Muhammad Mehdi Hemmat said: “I just want to say that the cause of death was not a heart condition. My leader, this soldier of yours [was] sacrificed for you.”

However, he did not offer another cause of death and the Iranian Resistance say that if the regime was lying, they would be covering up something that could damage the regime.

Hejazi was a major player in Iran’s malign foreign activities long before he assumed the post, indeed serving in one IRGC branch or another since 1998 and becoming a leading figure in supporting the Bashar Assad dictatorship. This indicates that there would have been almost as much justification for his possible assassination as Quds Force commander Qassem Soleimani back in January 2020.

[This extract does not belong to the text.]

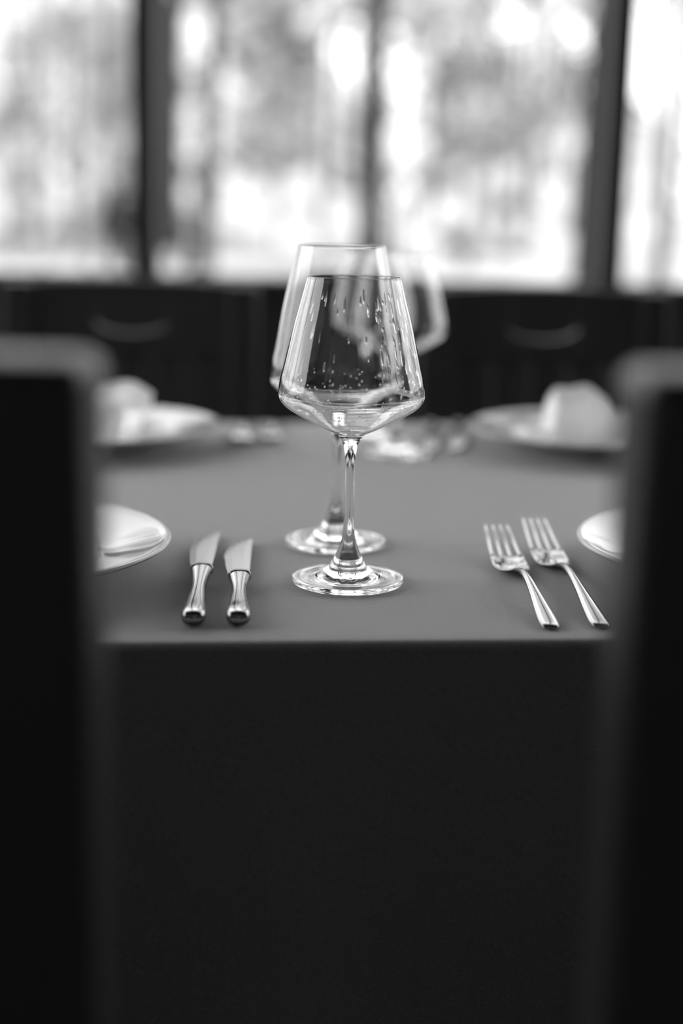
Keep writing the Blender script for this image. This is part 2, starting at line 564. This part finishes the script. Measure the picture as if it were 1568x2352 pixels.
# left: folded pocket standing up and leaning out to the right
napkin('napkin', [
    ([(-0.006, 0.030, 0.001), (-0.002, 0.020, 0.028), (0.002, 0.006, 0.050), (0.003, -0.010, 0.058), (0.002, -0.026, 0.050), (0.0, -0.034, 0.034)], 0.026, 0.036, 0.006, 0.003),
    ([(-0.020, -0.004, 0.001), (-0.018, -0.014, 0.022), (-0.014, -0.030, 0.034), (-0.014, -0.048, 0.020), (-0.016, -0.060, 0.003)], 0.026, 0.018, 0.007, 0.002),
], (-0.252, 1.580, TZ + 0.0110), 0.05, 'upright folded white napkin on the far left plate', taper=-0.15)

# ------------------------------------------------------------------ cutlery
def loft(name, secs, m, parent, nu=20, e=2.2):
    """secs: (y, cx, cz, half width, half height); superellipse rings along y, closed ends"""
    v, f = [], []
    for (y, cx, cz, a, h) in secs:
        for k in range(nu):
            t = 2*PI*k/nu
            c, s = math.cos(t), math.sin(t)
            v.append((cx + a * math.copysign(abs(c)**(2/e), c), y, cz + h * math.copysign(abs(s)**(2/e), s)))
    n = len(secs)
    for j in range(n-1):
        for k in range(nu):
            k2 = (k+1) % nu
            f.append((j*nu+k, (j+1)*nu+k, (j+1)*nu+k2, j*nu+k2))
    f.append(tuple(range(nu)))
    f.append(tuple((n-1)*nu + nu-1-k for k in range(nu)))
    return mesh_obj(name, v, f, m, parent)

def make_knife(L, ratio):
    root = empty('table_knife', (0, 0, 0))
    hl = L * ratio
    q = hl / 0.143
    key = [(0.0, 0.0024, 0.0020), (0.0012, 0.0056, 0.0042), (0.004, 0.0073, 0.0051), (0.009, 0.0080, 0.0054), (0.018, 0.0078, 0.0052), (0.040*q, 0.0068, 0.0044),
           (0.068*q, 0.0055, 0.0039), (0.085*q, 0.0050, 0.0038), (0.105*q, 0.0053, 0.0040), (hl-0.012, 0.0066, 0.0044), (hl-0.003, 0.0074, 0.0046), (hl, 0.0075, 0.0045)]
    secs = [(p[0], 0.0, 0.0056, p[1], p[2]) for p in catmull(key, 4)]
    loft('handle', secs, M_steel, root, 24, 2.4)
    # collar where the blade starts
    loft('bolster', [(hl, 0, 0.0056, 0.0072, 0.0040), (hl+0.0004, 0, 0.0056, 0.0080, 0.0048), (hl+0.0045, 0, 0.0056, 0.0082, 0.0046), (hl+0.0052, 0, 0.0056, 0.0080, 0.0040), (hl+0.0056, 0, 0.0056, 0.0070, 0.0016)], M_steel, root, 24, 2.8)
    # blade: straight spine on the right, bellied edge on the left
    b0 = hl + 0.003
    bl = L - b0
    v, f = [], []
    n = 26
    for i in range(n+1):
        t = i / n
        y = b0 + bl * t
        xr = 0.0068 + 0.0022 * t
        belly = -0.0078 - 0.0035 * math.sin(min(1, t / 0.45) * PI / 2)
        if t > 0.45:
            qq = (t - 0.45) / 0.55
            belly = xr - 0.0008 - (xr + 0.0113) * math.sqrt(max(0.0, 1 - qq ** 2.0))
        zc = 0.0056 - 0.0030 * t
        for u, h in ((0, 0.0002), (0.25, 0.0006), (0.7, 0.0009), (1.0, 0.0009)):
            v.append((belly + (xr - belly) * u, y, zc + h))
        for u, h in ((1.0, 0.0009), (0.7, 0.0009), (0.25, 0.0006), (0, 0.0002)):
            v.append((belly + (xr - belly) * u, y, zc - h))
    for i in range(n):
        for k in range(8):
            k2 = (k+1) % 8
            f.append((i*8+k, i*8+k2, (i+1)*8+k2, (i+1)*8+k))
    f.append(tuple(range(7, -1, -1))); f.append(tuple(n*8+k for k in range(8)))
    o = mesh_obj('blade', v, f, M_blade, root, smooth=False)
    return root

def make_fork(L):
    root = empty('table_fork', (0, 0, 0))
    s = L / 0.23
    hk = [(0.0, 0.0014, 0.0028, 0.0010), (0.0015, 0.0016, 0.0050, 0.0014), (0.005, 0.0020, 0.0060, 0.0017), (0.014, 0.0028, 0.0063, 0.0019), (0.034, 0.0052, 0.0054, 0.0018),
          (0.058, 0.0082, 0.0040, 0.0018), (0.085, 0.0108, 0.0029, 0.0019), (0.106, 0.0110, 0.0026, 0.0020), (0.122, 0.0086, 0.0030, 0.0019), (0.130, 0.0062, 0.0044, 0.0015)]
    secs = [(p[0]*s, 0.0, p[1], p[2], p[3]) for p in catmull(hk, 4)]
    loft('handle', secs, M_steel, root, 16, 2.3)
    # the bowl-shaped palm of the head
    def sheet(name, pts, parent, th=0.0011, nu=10, dish=0.0):
        v, f = [], []
        for side in (1, -1):
            for (y, cx, cz, a) in pts:
                for k in range(nu+1):
                    u = 2*k/nu - 1
                    v.append((cx + a*u, y, cz + dish*abs(a/0.0125)*u*u + side*th*(1-0.5*u**4)))
        S = len(pts)*(nu+1); W = nu+1
        for i in range(len(pts)-1):
            for k in range(nu):
                a = i*W+k
                f.append((a, a+1, a+W+1, a+W)); f.append((a+S, a+S+W, a+S+W+1, a+S+1))
            for k in (0, nu):
                a = i*W+k
                f.append((a, a+W, a+S+W, a+S) if k == 0 else (a, a+S, a+S+W, a+W))
        for k in range(nu):
            a = k
            f.append((a, a+S, a+S+1, a+1))
            a = (len(pts)-1)*W + k
            f.append((a, a+1, a+S+1, a+S))
        return mesh_obj(name, v, f, M_steel, parent)
    hp = [(0.125, 0.0076, 0.0038), (0.130, 0.0056, 0.0058), (0.135, 0.0038, 0.0092), (0.141, 0.0024, 0.0116), (0.150, 0.0014, 0.0127), (0.162, 0.0018, 0.0128), (0.176, 0.0042, 0.0125)]
    pts = [(p[0]*s, 0.0, p[1], p[2]) for p in catmull(hp, 4)]
    sheet('head', pts, root, 0.0011, 14, 0.0016)
    for k in range(4):
        x0 = (-0.0108 + 0.0072*k)
        x1 = x0 * 0.80
        tk = [(0.174, 0.0038, 0.0017), (0.188, 0.0064, 0.0015), (0.205, 0.0106, 0.0014), (0.220, 0.0150, 0.0012), (0.2285, 0.0172, 0.0008), (0.230, 0.0175, 0.0004)]
        c = catmull(tk, 3)
        ss = []
        for p in c:
            t = (p[0]-0.174)/0.056
            xx = x0 + (x1-x0)*t
            ss.append((p[0]*s, xx, p[1] + 0.0016*(xx/0.0125)**2*(1-t), p[2], 0.0010 - 0.0003*t))
        loft('tine', ss, M_steel, root, 10, 2.6)
    # beads of water left at the roots of the tines
    sv, sf = small_solid(8, 6)
    rs = random.Random(int(L*1000))
    v, f = [], []
    ys = [p[0] for p in pts]
    for k in range(4):
        for _ in range(8):
            y = rs.uniform(0.148, 0.176)*s
            x = -0.0100 + 0.0067*k + rs.uniform(-0.0019, 0.0019)
            i = min(range(len(ys)), key=lambda q: abs(ys[q]-y))
            z = pts[i][2] + 0.0016*(x/0.0125)**2 + 0.0011
            r = rs.uniform(0.0006, 0.0012)
            b = len(v)
            v += [(x + q[0]*r, y + q[1]*r, z + 0.0002 + q[2]*r*0.6) for q in sv]
            f += [tuple(b + q for q in ff) for ff in sf]
    o = mesh_obj('water_drops', v, f, M_water, root)
    o['kind'] = 'stuff'; o['label'] = 'beads of water on the steel'
    return root

def aim(o, butt, tip):
    d = Vector((tip[0]-butt[0], tip[1]-butt[1]))
    o.location = (butt[0], butt[1], TZ + 0.0002)
    o.rotation_euler = (0, 0, math.atan2(-d.x, d.y))

kA = make_knife(0.262, 0.485)
kB = make_knife(0.238, 0.455)
kC = copy_tree(kA); kD = copy_tree(kB)
G = 'steel cutlery on the table'
aim(kA, (-0.0925, 0.8655), (-0.1070, 1.128)); tag(kA, 'longer steel table knife next to the left plate', 'knife', G)
aim(kB, (-0.0640, 0.8675), (-0.0795, 1.105)); tag(kB, 'shorter steel knife nearer to the wine glasses', 'knife', G)
aim(kC, (0.112, 1.765), (0.094, 1.565)); tag(kC, 'blurred steel knife left of the far right plate, nearer the wine glasses', 'knife', G)
aim(kD, (0.145, 1.768), (0.127, 1.575)); tag(kD, 'blurred steel knife touching the rim of the far right plate', 'knife', G)
for kk in (kC, kD): kk.scale = (0.9, 0.82, 1)
fA = make_fork(0.2335)
fB = make_fork(0.258)
fC = copy_tree(fA); fD = copy_tree(fB)
aim(fA, (0.1360, 0.877), (0.1235, 1.110)); tag(fA, 'shorter steel fork nearer to the wine glasses', 'fork', G)
aim(fB, (0.1690, 0.882), (0.1570, 1.142)); tag(fB, 'longer steel fork beside the right plate', 'fork', G)
aim(fC, (-0.080, 1.765), (-0.088, 1.56)); tag(fC, 'blurred steel fork right of the far left plate, nearer the wine glasses', 'fork', G)
aim(fD, (-0.115, 1.768), (-0.119, 1.54)); tag(fD, 'blurred steel fork closest to the far left plate', 'fork', G)
fC.scale = (1, 0.87, 1); fD.scale = (1, 0.88, 1)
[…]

But that’s not the biggest issue. The subject of our article is actually Hejazi’s replacement, Brigadier General Mohammad Reza Fallahzadeh who also helped prolong the Syrian Civil War and committed various crimes under Solemaini.

The 59-year-old began his career during the Iran-Iraq war, where he commanded the IRGC’s 33rd Al-Mahdi Division, before moving on to command IRGC forces in Yazd, Isfahan, and Fars, as well as the IRGC’s Karbala Camp.

In June 2020, Fallahzadeh, who was serving as the IRGC’s second-in-command in Syria, told Fars News Agency that Supreme Leader Ali Khamenei’s goal in Syria was preventing the collapse of the Assad dictatorship, even though the official party line is that Iran was advising troops at most and primarily defending holy shrines.

He said: “From the first day of Eid until about September 1, 2015, we had continuous fighting and operations in the area around Idlib. The forces of Soheil Hassan and our units, Mohajer and Hezbollah from the beginning of 2015 to the end of August in the region of Idlib and south of Idlib from Mustuma, Jericho, and Jasr al-Shughur and the whole of Sahl al-Ghab were engaged in hard and sometimes hand-to-hand fighting.”

Fallahzadeh sat in on the “Astana talks” in Kazakhstan, over Syria’s future, along with the official representative of the Iranian government and senior assistant to the foreign minister Hossein Jaberi Asari. He was introduced as an advisor to the foreign minister, even though he was representing paramilitary interests.